Section 102.005 of the Texas Family Code details the standing requirements for a person filing a petition for adoption. TEX. FAM. CODE ANN. § 102.005 (West 2014). Although section 102.005 provides that an original suit requesting adoption may be filed by an “adult whom the court determines to have had substantial past contact with the child sufficient to warrant standing to do so,” the next proceeding section, 102.006, goes on to limit standing in cases where the parent-child relationship has been terminated by order of the court. In re J.C., 399 S.W.3d 235, 239–40 (Tex. App.—San Antonio 2012, no pet.); In re M.G., No. 13–09–00305–CV, 2010 WL 2776566, at *2 (Tex. App.—Corpus Christi 2010, no pet.). Generally, relatives of terminated parents do not have standing to file an original suit concerning the child. TEX. FAM. CODE ANN. § 102.006(a)(3) (West 2014). However, section 102.006(c) provides the following exception to this bar where:

the adult sibling, grandparent, aunt, or uncle files an original suit or a suit for modification requesting managing conservatorship of the child not later than the 90th day after the date the parent-child relationship between the child and the parent is terminated in a suit filed by the Department of Family and Protective Services requesting the termination of the parent-child relationship.

In re J.C., 399 S.W.3d at 239–40 (citing TEX. FAM. CODE ANN. 102.006(c)).

Analysis

Here, the parental rights of the child's parents were terminated. Relator Lesli Hoover is the child's maternal aunt. As such, section 102.006 prohibited relator from seeking to adopt the child unless she fit within its exception. Relator points to her intervention in the foster parents' earlier, original adoption suit shortly before its consolidation into the termination proceeding,1 noting that this pleading was filed within 90 days of the date the court terminated the parental rights of the child's parents. Citing no authority, she argues that the filing of her kinship adoption proceeding relates back in time to the filing of her attempted intervention in what became the termination proceeding – notwithstanding the order striking her intervention or the end of that case – so as to permit her to take advantage of the section 102.006(c) exception in this new proceeding.

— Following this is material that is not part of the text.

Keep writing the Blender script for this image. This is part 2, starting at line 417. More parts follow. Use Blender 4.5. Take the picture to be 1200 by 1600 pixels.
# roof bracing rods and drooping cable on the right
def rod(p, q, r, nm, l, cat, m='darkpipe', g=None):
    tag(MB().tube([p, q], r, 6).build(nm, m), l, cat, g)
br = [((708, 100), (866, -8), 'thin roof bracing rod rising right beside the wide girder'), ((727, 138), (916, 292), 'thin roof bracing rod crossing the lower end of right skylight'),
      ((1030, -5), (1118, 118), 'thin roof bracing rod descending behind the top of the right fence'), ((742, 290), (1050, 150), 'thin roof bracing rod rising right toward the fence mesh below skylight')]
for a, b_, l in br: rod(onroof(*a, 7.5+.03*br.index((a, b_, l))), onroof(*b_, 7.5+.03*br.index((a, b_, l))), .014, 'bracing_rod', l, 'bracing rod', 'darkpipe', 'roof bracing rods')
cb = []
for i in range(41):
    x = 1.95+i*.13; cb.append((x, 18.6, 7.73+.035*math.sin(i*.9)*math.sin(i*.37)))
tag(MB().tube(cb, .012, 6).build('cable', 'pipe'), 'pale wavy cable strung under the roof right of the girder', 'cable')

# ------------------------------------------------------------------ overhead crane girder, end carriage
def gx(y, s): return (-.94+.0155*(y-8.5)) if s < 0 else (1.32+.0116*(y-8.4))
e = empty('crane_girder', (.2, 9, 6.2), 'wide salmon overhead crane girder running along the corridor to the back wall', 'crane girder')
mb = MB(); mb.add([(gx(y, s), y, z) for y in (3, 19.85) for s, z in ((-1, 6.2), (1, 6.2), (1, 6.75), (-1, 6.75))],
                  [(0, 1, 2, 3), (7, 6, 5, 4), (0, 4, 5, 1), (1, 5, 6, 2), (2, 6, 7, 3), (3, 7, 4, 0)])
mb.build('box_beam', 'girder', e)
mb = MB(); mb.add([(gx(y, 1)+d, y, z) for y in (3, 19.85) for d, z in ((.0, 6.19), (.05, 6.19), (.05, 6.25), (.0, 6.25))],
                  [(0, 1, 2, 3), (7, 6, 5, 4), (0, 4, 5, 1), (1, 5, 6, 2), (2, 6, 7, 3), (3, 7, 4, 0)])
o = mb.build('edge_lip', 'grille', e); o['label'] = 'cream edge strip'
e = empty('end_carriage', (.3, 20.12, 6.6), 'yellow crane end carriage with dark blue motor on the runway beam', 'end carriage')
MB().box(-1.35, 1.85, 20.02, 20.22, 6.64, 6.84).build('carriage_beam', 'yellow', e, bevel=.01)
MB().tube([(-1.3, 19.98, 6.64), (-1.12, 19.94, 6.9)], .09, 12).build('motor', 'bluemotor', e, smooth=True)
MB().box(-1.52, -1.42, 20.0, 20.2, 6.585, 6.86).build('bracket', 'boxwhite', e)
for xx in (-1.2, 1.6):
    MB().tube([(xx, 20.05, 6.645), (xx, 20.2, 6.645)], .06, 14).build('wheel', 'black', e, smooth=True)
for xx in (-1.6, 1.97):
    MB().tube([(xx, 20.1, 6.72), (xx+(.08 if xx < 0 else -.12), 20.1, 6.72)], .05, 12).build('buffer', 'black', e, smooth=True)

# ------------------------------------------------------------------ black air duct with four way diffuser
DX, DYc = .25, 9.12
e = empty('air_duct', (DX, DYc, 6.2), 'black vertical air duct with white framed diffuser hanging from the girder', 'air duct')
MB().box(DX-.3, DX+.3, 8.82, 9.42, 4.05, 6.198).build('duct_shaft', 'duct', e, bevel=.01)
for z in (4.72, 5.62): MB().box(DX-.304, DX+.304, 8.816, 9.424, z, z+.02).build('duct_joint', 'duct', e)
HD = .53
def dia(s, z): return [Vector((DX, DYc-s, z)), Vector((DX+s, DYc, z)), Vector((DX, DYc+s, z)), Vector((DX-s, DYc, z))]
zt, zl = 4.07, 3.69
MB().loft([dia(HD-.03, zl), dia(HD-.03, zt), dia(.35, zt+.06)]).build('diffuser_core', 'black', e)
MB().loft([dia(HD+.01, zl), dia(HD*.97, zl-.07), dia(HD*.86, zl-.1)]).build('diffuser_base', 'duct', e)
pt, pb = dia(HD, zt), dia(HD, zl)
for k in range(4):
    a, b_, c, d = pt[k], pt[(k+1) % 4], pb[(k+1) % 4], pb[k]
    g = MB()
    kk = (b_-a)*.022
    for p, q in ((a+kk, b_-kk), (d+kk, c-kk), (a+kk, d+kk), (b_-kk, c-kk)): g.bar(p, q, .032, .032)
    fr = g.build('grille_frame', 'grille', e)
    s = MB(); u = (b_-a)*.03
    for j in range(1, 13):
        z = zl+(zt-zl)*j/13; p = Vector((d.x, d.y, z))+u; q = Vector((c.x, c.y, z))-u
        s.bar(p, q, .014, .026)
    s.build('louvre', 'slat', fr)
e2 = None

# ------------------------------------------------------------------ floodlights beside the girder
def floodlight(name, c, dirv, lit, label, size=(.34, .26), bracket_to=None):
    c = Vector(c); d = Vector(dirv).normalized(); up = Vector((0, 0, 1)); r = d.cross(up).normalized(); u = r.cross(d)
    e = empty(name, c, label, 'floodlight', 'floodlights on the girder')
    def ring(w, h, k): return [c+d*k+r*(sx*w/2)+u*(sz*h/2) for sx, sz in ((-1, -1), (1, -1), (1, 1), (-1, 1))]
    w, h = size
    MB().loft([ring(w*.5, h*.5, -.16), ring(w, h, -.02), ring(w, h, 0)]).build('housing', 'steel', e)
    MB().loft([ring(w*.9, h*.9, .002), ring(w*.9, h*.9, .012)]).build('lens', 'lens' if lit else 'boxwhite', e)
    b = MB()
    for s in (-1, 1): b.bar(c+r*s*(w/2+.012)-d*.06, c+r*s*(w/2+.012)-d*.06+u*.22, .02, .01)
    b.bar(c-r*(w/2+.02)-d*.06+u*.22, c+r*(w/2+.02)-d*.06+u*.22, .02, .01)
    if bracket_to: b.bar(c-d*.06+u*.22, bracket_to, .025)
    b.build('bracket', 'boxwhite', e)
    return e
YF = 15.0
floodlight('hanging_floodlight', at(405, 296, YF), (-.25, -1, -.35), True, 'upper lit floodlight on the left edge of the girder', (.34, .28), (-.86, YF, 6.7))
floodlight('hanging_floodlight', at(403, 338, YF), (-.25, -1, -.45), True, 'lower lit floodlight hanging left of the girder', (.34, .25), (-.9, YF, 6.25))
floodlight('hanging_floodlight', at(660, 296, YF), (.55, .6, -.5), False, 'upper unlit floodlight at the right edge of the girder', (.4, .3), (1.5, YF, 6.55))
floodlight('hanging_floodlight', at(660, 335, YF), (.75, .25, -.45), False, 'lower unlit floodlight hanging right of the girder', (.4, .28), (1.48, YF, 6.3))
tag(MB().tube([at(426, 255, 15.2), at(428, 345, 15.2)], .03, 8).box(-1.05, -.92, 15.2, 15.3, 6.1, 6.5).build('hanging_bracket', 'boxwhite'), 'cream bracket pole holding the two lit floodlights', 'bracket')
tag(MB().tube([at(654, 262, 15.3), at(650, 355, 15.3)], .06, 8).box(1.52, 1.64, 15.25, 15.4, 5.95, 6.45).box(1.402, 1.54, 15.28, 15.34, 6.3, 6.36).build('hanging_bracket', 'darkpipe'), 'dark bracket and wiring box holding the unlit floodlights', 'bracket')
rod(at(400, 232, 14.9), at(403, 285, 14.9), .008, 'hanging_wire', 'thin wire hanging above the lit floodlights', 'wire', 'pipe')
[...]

We disagree. Relators filed the kinship adoption suit more than 11 months after the order terminating parental rights. Nothing in the plain language of section 102.006(c) would suggest that the exception it makes would reach to a failed petition in intervention in another case. See In re M.G., 2010 WL 2776566, at *2–3 (affirming dismissal of adoption suit filed more than 90 days after parental termination and holding that petition for adoption did not relate back to previously-filed and dismissed SAPCR petition). Moreover, Relators' original petition in intervention and first amended petition in intervention requested possession of and access to the child and asked to be appointed sole managing conservators or possessory conservators of the child. The petition for kinship adoption was the first filing in which relator sought to adopt her niece and it was filed nearly almost a year after the court terminated parental rights and was, therefore, well outside of the 90-day window under section 102.006(c). Relators' petition for adoption was filed too late and, as such, section 102.006(c) did not apply. The trial court did not abuse its discretion in dismissing relators' suit.

Accordingly, we deny relators' petition for writ of mandamus.

FOOTNOTES

1.   Though not relevant to our analysis here, the foster parents also intervened in relators' kinship adoption proceeding to join in TDFPS's standing challenge and to reassert their own request for adoption.